柔術稽古日誌「細く引き出す」
まずは手を掴まれた状態で相手の腕を丸ごと引き出すつもりで引っ張ってみます。
当然ながら相手ががっちりと力を入れた状態では動かすことは難しいです。
今度は、相手の腕全体ではなく人差し指だけを引き出すようにして引っ張ってみます。
すると今度は相手が簡単に引き崩されます。
これを行う時の注意点は以下です。
・人差し指だけを引き出す

人差し指以外の指も一緒に引っ張ってしまうと腕全体を引っ張ることになってしまい効果が出ません。
人差し指だけをしっかり意識しながら引っ張ります。
・人差し指を引っ張る時は自分の肘を使って引き出すようにする

相手の人差し指を引っ張るのですから掴まれている手首より先の部分で引っ張ると人差し指だけでなくほかの部分も一緒に引っ張ってしまいます。
相手の人差し指から自分の肘に糸が結ばれているイメージをしてその糸を肘で引っ張るように引き出します。
・引っ張る時は勢いをつけずにゆっくり引き出すようにする
相手を崩そうとするとつい勢いをつけて速く引っ張りたくなりますが、それも厳禁。
相手の腕から人差し指を通じて細い糸を静かに引き抜くように引っ張っていきます。
どうしても人差し指以外の部分にも力がぶつかってしまう場合は、掴まれている反対側の手で相手の人差し指に触れて引っ張るとやりやすいです。

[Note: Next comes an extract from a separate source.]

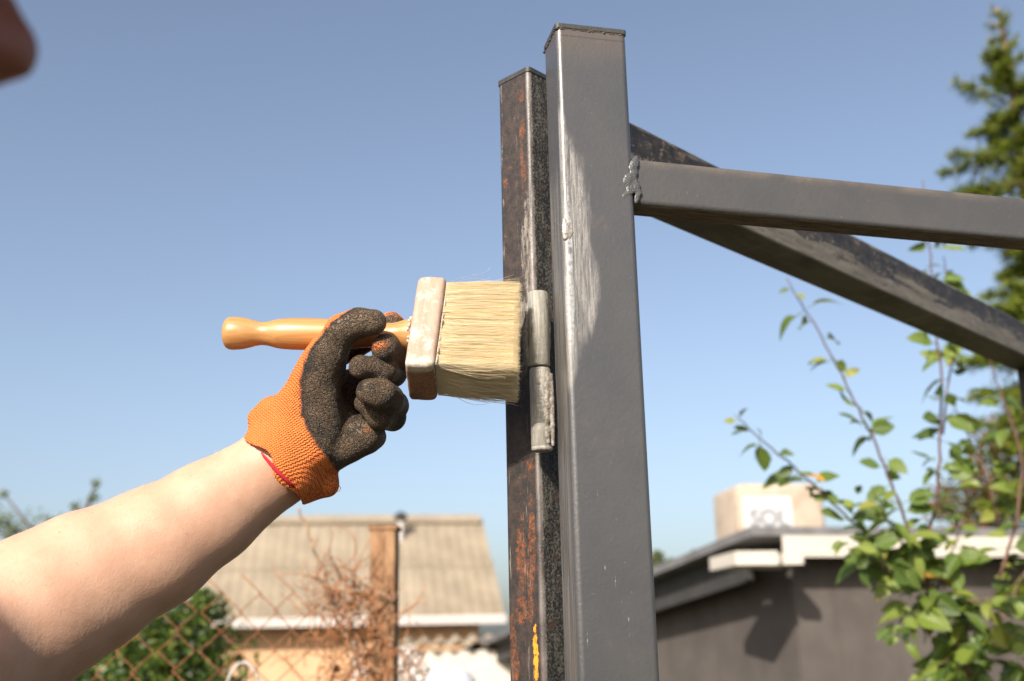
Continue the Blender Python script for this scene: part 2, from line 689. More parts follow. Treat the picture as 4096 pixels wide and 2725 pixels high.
# lean-to with a corrugated edge in front of the house
ld = dirv(4)
LP = at(1600, 2582, 10.5)
lean = thing('lean_to', 'low white lean-to with a wavy corrugated edge right of the rusty post', 'lean-to', Vector((LP.x, LP.y, 0)))
lu = (dirv(94) + Z * 0.05).normalized()
ln = ld.cross(lu).normalized()
for k in range(2):
    o = link('roof_sheet', sheet_mesh('roof_sheet', 0.90, 1.3, 5, 0.035, m_sheet, 0.008), lean)
    o.matrix_parent_inverse = Matrix.Identity(4)
    o.matrix_basis = Matrix.Translation(LP + ld * (0.88 * k - 0.5) - lean.location + ln * 0.01 * k) @ Matrix((ld, lu, ln)).transposed().to_4x4()
mb = MB()
p = LP + ld * 0.35 + dirv(94) * 0.8
mb.box(Vector((p.x, p.y, (LP.z - 0.06) / 2)), ld * 0.82, dirv(94) * 0.68, Z * ((LP.z - 0.06) / 2))
mb.build('wall', m_cream, lean)

# ------------------------------------------------------------------ foliage helpers
def leaf_material(name, stops, trans=0.35, rough=0.45, per='island'):
    n = NT(name)
    r = n.island() if per == 'island' else n.objrand()
    cr = n.node('ShaderNodeValToRGB')
    n.put(cr.inputs[0], r)
    el = cr.color_ramp.elements
    while len(el) < len(stops):
        el.new(0.5)
    for e, (p, c) in zip(el, stops):
        e.position = p
        e.color = (*c, 1)
    col = cr.outputs[0]
    n.done(col, rough, None, None, 0.4)
    tr = n.node('ShaderNodeBsdfTranslucent')
    n.put(tr.inputs[0], n.mix(0.5, col, (0.30, 0.36, 0.05), 'MIX'))
    ms = n.node('ShaderNodeMixShader')
    ms.inputs[0].default_value = trans
    n.t.links.new(n.b.outputs[0], ms.inputs[1])
    n.t.links.new(tr.outputs[0], ms.inputs[2])
    n.t.links.new(ms.outputs[0], n.t.nodes['Material Output'].inputs[0])
    return n.m

def leaf_cloud(blobs, count, size, rg, aspect=0.5):
    """many leaf-sized quads through a set of ellipsoidal clumps [(centre, (rx, ry, rz), weight)]"""
    mb = MB()
    tot = sum(b[2] for b in blobs)
    for c, r, w in blobs:
        for _ in range(int(count * w / tot)):
            d = Vector((rg.gauss(0, 1), rg.gauss(0, 1), rg.gauss(0, 1))).normalized() * (rg.random() ** 0.45)
            p = Vector(c) + Vector((d.x * r[0], d.y * r[1], d.z * r[2]))
            t = Vector((rg.gauss(0, 1), rg.gauss(0, 1), rg.gauss(0, 0.7))).normalized()
            u = t.orthogonal()
            u.rotate(Matrix.Rotation(rg.uniform(0, 6.28), 3, t))
            s = size * rg.uniform(0.6, 1.3)
            u = u.normalized() * s * aspect
            t = t * s
            mb.add([p - t * 0.5, p + u * 0.5, p + t * 0.5, p - u * 0.5], [(0, 1, 2, 3)], True)
    return mb

m_bark = plain('bark', (0.13, 0.09, 0.065), 0.9, 0.4, 30, 0.6, 0.003)
m_redbark = plain('young_bark', (0.17, 0.085, 0.065), 0.6, 0.4, 60, 0.3, 0.001)

# ------------------------------------------------------------------ conifer at the right edge
rg = random.Random(11)
ct = at(3990, 36, 7.0)
con = thing('conifer', 'tall young conifer with drooping light green needles at the right edge', 'conifer', Vector((ct.x, ct.y, 0)))
m_needle = leaf_material('needles', [(0.0, (0.06, 0.09, 0.015)), (0.4, (0.15, 0.20, 0.02)), (0.8, (0.24, 0.28, 0.03)), (1.0, (0.32, 0.31, 0.06))], 0.5, 0.6)
m_conbark = plain('conifer_bark', (0.36, 0.24, 0.13), 0.85, 0.4, 20, 0.5, 0.004)
hgt = ct.z
mb = MB()
npt = 14
path = [Vector((ct.x + 0.02 * sin(i * 1.3), ct.y, hgt * (1 - i / (npt - 1)))) for i in range(npt)]
mb.tube(path[::-1], [0.012 + 0.085 * (i / (npt - 1)) ** 0.9 for i in range(npt)][::-1], 8)
mb.build('trunk', m_conbark, con)
mbb, mbn = MB(), MB()
z = hgt - 0.10
while z > 0.9:
    below = hgt - z
    rad = min(0.08 + below * 0.30, 0.50) * rg.uniform(0.6, 1.2)
    if below < 0.6:
        rad = 0.06 + below * 0.22
    for k in range(6 if below > 0.5 else 4):
        a = rg.uniform(0, 2 * pi)
        zj = rg.uniform(-0.06, 0.06)
        L = rad * rg.uniform(0.65, 1.15)
        d = dirv(math.degrees(a))
        bp = []
        for i in range(6):
            t = i / 5
            rise = (0.75 if below < 0.7 else 0.32) * L * t - 0.30 * L * t * t * (0.3 if below < 0.7 else 1) + 0.10 * L * max(0, t - 0.6)
            bp.append(Vector((ct.x, ct.y, z + zj)) + d * (L * t) + Z * rise)
        mbb.tube(bp, [0.010 * (1 - 0.75 * i / 5) for i in range(6)], 5)
        nt = int(24 + 95 * L) if below > 0.5 else int(4 + 14 * below)
        for j in range(nt):
            t = rg.uniform(0.12, 1.0)
            i = min(int(t * 5), 4)
            p = bp[i].lerp(bp[i + 1], t * 5 - i)
            side = d.cross(Z) * rg.choice((-1, 1))
            sd_ = (side * rg.uniform(0.3, 1) + d * rg.uniform(0.1, 0.9) - Z * rg.uniform(-0.1, 0.6)).normalized()
            tl_ = rg.uniform(0.04, 0.22) * (1.25 - t) * min(1, L * 2.4)
            for q in range(5):
                pp = p + sd_ * (tl_ * q / 4)
                for w in range(2):
                    t2 = (sd_ + Vector((rg.gauss(0, 0.7), rg.gauss(0, 0.7), rg.gauss(0, 0.7)))).normalized() * rg.uniform(0.03, 0.075)
                    u = t2.orthogonal().normalized() * 0.0065
                    mbn.add([pp, pp + t2 * 0.5 + u, pp + t2, pp + t2 * 0.5 - u], [(0, 1, 2, 3)], True)
    z -= rg.uniform(0.10, 0.17) if below < 1 else rg.uniform(0.09, 0.15)
mbb.build('branches', m_conbark, con)['kind'] = 'stuff'
mbn.build('crown', m_needle, con, fix=False)['kind'] = 'stuff'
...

この時掴まれている方の手はリラックスして、人差し指に触れている反対側の手だけで引き出すようにすること。
簡単ですが効果の高い原理なので、引投げや手鏡など型の中にも色々使ってみると面白いです。
大事なのは腕を一本の太い棒と考えずに無数の糸が束ねられていると考え、その束ねられた無数の糸の束の中からたった一本の糸だけをほそーく抜き出すように引っ張る、と言うイメージ。
最終的には皮膚感覚で行うのですが、最初はほそーい糸を引き出すというイメージをしっかりと持ちながら稽古した方が良いでしょう。
糸だけに意図するのは大事、というわけで。